Para cuando las cosas se acomodaron, volvió a tomar mate dulce en la villa, a escuchar vallenato, perdonó la traición de Ana y su nieto se transformó en su debilidad. Lo que nunca se perdonó Lili, es haber perdido el año escolar del bachillerato.

- Porque lo más importante es terminar el secundario y después sí, hacer lo que a uno se le antoja.


La alumna 10

Cuando Sandra Borja pisó el suelo de la villa 21, nunca se imaginó que se quedaría a vivir. Tenía el secundario completo, estaba embarazada de su tercer hijo y su esposo la esperaba en el norte chico de Lima. Las cosas no andaban bien en el Perú y vio en Argentina más comodidades y expectativas de crecer. Llamó a Víctor para que se viniera, dejó de lado el título del secundario que hizo en la escuela Ventura Ccalamaqui de Barranca y se dedicó a sus hijos. Y de vez en cuando, confiesa, a leer el diccionario para aprenderse de memoria palabras que desconocía.

Lo hacía porque sentía que perdía el tiempo. Cuando por la villa escuchaba que la hija del vecino había terminado el secundario y se ponía a estudiar una carrera, ella se moría de envidia porque sabía que a su edad, podría ser otra cosa, tener un título bajo el brazo. Por eso se aferró a una muletilla: “Para estudiar no hay edad” y se prometió a sí misma volver al colegio, ser la mejor del aula.

En clase, Sandra levanta la mano seguido y opina sobre lo que se hable. Es de todas las alumnas la única que no toma mate. Tiene dos aros que no son del mismo par y hoy lleva puesta una remera azul que dice Machu Pichu. Está sentada de cara a cuatro compañeras que la escuchan con atención y siguen sus gestos como si vieran un partido de ping pong. La escuchan, en parte porque se hace dueña de la palabra y en parte, según ella, porque es la que más sabe de la clase y la que más rápido entiende las cosas.

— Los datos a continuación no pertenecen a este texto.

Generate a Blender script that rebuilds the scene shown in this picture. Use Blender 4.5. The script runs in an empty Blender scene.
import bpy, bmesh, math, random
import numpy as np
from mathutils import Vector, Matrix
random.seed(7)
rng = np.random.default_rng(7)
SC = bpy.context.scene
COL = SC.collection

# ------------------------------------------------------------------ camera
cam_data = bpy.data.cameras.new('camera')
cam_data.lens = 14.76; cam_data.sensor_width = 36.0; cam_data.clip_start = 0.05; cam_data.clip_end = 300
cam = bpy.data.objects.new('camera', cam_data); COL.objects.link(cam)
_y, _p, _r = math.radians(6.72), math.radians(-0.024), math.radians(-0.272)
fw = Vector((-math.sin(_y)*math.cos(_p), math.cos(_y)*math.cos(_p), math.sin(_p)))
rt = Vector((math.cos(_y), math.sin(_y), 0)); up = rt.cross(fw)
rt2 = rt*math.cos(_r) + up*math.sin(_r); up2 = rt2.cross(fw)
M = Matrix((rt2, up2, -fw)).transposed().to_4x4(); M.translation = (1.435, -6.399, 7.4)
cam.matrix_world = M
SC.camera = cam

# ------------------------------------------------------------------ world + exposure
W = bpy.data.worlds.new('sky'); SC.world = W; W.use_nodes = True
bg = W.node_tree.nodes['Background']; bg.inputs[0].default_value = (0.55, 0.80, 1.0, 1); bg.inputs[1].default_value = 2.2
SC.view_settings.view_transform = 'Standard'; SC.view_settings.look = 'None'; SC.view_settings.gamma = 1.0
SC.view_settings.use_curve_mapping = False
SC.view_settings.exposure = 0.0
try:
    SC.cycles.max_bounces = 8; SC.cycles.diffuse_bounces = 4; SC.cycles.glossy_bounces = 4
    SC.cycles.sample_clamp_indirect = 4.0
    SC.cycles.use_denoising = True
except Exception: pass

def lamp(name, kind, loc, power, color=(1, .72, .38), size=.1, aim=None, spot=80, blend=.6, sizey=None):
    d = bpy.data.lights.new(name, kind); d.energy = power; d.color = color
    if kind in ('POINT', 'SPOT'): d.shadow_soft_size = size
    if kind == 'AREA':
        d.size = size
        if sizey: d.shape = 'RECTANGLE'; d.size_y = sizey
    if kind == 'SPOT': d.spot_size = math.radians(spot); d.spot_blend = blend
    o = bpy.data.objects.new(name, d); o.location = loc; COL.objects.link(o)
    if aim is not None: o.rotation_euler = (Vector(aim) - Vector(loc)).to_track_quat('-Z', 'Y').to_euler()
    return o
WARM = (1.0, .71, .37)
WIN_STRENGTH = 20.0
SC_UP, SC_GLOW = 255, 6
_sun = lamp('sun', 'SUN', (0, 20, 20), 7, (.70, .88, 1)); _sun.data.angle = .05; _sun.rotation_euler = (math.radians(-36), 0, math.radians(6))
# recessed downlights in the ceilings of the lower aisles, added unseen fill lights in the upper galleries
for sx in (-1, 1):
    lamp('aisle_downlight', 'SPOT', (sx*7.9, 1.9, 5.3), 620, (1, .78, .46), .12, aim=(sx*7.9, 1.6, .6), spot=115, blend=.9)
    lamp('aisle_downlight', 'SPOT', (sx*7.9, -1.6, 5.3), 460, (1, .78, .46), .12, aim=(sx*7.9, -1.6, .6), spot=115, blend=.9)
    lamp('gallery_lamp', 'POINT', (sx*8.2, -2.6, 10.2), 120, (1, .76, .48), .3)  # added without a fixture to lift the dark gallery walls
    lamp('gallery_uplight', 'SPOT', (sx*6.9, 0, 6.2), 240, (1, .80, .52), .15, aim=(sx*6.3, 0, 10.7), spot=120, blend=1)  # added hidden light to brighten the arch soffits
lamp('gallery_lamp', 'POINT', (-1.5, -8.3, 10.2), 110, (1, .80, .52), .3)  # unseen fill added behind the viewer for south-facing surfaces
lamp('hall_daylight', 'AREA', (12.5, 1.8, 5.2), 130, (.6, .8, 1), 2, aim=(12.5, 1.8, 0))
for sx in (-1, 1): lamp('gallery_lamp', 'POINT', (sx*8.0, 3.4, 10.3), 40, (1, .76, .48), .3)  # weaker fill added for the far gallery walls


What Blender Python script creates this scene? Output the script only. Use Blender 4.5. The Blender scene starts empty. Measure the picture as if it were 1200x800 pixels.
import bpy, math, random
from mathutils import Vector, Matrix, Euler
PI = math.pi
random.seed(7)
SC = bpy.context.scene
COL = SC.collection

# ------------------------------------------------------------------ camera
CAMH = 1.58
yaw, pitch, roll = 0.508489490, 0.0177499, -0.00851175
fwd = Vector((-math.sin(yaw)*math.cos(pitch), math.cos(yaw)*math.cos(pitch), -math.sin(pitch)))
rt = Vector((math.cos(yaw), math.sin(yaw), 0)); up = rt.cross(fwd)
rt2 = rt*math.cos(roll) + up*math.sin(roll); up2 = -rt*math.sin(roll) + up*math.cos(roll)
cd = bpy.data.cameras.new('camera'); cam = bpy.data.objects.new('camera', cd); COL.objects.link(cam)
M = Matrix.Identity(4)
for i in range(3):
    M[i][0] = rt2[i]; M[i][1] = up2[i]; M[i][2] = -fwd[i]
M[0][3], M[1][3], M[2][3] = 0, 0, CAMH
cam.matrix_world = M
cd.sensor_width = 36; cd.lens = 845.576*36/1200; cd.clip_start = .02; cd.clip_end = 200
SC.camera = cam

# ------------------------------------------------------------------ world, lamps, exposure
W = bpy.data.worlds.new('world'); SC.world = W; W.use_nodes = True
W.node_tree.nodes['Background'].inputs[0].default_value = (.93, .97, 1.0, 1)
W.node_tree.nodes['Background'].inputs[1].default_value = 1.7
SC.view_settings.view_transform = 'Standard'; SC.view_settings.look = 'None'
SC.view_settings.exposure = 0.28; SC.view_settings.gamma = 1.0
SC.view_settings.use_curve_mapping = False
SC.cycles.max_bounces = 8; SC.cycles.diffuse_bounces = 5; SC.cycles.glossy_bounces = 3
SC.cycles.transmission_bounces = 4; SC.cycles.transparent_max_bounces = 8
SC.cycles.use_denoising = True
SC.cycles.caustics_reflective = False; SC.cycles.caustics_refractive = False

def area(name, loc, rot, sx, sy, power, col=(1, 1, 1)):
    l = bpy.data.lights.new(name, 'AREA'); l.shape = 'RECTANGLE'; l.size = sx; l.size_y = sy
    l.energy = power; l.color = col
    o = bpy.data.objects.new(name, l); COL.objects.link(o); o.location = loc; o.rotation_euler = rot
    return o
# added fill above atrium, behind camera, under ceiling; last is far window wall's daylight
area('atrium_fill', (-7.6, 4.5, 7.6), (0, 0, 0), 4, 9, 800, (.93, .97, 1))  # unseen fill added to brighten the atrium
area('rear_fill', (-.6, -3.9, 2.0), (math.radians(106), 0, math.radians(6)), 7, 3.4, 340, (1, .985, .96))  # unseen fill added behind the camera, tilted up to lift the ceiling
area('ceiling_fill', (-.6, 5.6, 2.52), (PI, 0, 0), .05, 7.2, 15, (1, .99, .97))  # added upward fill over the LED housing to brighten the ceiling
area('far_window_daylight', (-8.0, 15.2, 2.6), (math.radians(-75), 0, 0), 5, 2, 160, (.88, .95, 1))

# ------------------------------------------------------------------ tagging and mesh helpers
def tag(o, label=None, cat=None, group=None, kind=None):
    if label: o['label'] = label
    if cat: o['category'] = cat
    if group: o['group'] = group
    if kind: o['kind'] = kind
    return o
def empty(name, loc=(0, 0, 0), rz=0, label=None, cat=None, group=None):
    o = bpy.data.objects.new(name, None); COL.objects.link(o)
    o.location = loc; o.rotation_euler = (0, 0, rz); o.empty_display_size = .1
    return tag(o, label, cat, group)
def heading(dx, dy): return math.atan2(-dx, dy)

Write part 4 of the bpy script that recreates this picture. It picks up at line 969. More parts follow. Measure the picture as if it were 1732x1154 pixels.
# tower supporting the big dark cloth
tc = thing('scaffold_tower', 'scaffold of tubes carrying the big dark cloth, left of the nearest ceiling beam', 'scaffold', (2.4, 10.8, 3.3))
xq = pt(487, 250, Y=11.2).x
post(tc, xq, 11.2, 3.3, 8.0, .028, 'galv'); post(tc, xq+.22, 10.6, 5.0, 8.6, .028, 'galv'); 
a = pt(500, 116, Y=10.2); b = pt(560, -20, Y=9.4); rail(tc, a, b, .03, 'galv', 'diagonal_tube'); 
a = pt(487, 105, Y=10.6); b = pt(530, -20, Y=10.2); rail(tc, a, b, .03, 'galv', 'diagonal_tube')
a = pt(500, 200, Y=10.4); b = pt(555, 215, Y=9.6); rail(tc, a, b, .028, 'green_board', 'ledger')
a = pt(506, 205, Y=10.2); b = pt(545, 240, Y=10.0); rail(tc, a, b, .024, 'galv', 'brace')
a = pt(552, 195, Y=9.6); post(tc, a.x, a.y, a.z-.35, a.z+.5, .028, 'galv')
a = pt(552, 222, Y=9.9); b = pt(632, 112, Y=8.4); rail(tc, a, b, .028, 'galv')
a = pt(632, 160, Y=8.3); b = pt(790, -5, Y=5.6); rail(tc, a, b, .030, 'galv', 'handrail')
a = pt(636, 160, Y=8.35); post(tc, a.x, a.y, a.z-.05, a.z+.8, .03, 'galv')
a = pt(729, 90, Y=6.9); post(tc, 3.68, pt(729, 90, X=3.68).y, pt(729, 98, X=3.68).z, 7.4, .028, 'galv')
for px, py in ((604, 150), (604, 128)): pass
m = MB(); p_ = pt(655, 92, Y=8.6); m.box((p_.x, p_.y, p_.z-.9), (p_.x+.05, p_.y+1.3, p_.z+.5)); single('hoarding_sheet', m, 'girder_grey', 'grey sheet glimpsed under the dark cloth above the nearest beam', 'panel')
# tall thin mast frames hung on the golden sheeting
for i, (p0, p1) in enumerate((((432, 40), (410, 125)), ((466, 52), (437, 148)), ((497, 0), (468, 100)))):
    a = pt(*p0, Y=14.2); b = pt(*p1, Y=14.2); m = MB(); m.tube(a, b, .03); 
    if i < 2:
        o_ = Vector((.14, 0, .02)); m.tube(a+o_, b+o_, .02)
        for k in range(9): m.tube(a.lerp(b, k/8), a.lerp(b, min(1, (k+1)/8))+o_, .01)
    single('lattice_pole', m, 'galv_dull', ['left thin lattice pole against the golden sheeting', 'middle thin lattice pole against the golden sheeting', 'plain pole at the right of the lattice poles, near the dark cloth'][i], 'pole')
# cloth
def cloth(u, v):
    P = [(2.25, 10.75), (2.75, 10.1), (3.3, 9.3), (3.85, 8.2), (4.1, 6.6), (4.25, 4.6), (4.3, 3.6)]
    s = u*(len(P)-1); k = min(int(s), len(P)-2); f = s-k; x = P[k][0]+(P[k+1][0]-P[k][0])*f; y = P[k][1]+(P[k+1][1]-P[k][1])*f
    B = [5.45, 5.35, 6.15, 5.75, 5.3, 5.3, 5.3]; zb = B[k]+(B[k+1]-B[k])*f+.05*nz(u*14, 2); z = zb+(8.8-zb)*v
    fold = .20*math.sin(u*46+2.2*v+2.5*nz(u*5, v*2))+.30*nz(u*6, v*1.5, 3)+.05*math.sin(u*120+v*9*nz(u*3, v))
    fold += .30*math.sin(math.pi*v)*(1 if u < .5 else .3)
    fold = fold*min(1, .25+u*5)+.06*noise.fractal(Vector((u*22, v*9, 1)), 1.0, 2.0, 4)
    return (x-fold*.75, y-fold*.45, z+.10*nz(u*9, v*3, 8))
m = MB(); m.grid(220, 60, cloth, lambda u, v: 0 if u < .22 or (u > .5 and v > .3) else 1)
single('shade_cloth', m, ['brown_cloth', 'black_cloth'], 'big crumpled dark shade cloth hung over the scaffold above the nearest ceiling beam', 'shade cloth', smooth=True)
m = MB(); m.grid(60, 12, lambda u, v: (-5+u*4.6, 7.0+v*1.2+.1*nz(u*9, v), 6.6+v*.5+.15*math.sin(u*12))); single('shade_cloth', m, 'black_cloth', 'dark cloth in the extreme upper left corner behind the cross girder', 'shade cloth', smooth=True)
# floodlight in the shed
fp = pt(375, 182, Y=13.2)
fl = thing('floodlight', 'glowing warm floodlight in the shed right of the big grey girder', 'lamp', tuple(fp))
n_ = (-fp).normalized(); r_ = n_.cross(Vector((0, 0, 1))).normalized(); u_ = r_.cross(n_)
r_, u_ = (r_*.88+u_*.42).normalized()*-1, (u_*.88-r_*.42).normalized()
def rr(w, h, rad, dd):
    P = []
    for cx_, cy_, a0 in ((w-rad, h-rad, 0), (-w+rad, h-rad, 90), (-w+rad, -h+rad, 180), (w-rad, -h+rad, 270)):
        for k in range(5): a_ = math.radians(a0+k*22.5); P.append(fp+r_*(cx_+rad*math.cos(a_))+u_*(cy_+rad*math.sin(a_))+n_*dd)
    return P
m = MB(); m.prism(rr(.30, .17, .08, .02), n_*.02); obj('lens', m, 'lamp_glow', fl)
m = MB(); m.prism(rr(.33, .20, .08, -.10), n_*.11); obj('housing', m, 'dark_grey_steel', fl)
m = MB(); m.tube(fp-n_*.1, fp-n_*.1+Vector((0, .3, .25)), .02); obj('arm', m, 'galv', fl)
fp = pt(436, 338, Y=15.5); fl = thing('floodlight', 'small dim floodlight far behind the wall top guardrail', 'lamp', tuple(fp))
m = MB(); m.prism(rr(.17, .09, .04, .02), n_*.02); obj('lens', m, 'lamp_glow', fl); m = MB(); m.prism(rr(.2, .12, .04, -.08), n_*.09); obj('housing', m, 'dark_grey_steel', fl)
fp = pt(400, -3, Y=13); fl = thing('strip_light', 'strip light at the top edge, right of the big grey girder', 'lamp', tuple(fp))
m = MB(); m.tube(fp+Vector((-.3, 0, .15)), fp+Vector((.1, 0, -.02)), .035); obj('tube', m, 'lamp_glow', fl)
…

Sandra se mete en el papel de líder, habla pausadamente, pone en caja a sus pares y cada tanto se da vuelta para dirigirle miradas amenazantes al grupo de compañeros que están a su izquierda y no paran de reírse. La saca que no escuchen al profesor.

- Es una falta total de respeto.

A Sandra cualquier interrupción de la clase le amerita un chistido, o en el peor de los casos, una mirada seria, penetrante. De esa forma miró a su hijo, cuando le dijo que su novia estaba embarazada y quería dejar el colegio para ponerse a trabajar. Ella estaba en su casa, la número 45 de la Manzana 28 bis de la villa 21, y ese día el mundo se le vino abajo. Siempre le dijo que se cuidara, que primero terminara el secundario y después hiciera su vida porque de lo contrario le iba a dar flojera. La misma flojera que tuvo ella cuando a su edad lo tuvo a él.


Opción Bachillerato

De lunes a viernes, gente adulta -y no tanto- llegan de sus trabajos con las caras cansadas y las mochilas sobre los hombros y se transforman en alumnos por tres horas. Para recibirse de Bachiller, cada uno de ellos debe pasar por tres años. Sandra está en 2°. Ahora no levanta la mano, ahora tiene la cabeza gacha y anota con una lapicera astillada por los nervios vaya a saber uno qué. Agarra una goma y se queja del ruido que viene desde la calle, donde pocas luces alumbran la vereda de la escuela y pibes con gorra charlan para matar el tiempo que llevan esperando a sus novias.

También está Lili, ya no como alumna y ni siquiera como egresada. Ahora es Secretaria del primer año y lleva bajo su brazo derecho el registro. Camina sacando pecho hasta que empuja la puerta del aula y sin pedir permiso entra. Se acomoda el flequillo, golpea la Bic contra un pupitre y dice “Acosta”.

- Presente.

Le responden. Y ella pone una P gigante al lado del apellido. Con Salcedo termina de pasar lista. Toma asiento, apoya la cabeza contra una de las paredes y entre grafittis de liquid paper y marcadores negros que juran amor eterno, se queja porque hoy son nueve los que faltaron.

- Primero hay que terminar el secundario y después hay que hacer lo que uno quiera.

Dice, justo en el momento exacto en que el timbre del primer recreo suena y se queda rebotando entre los pasillos hasta perderse en un eco.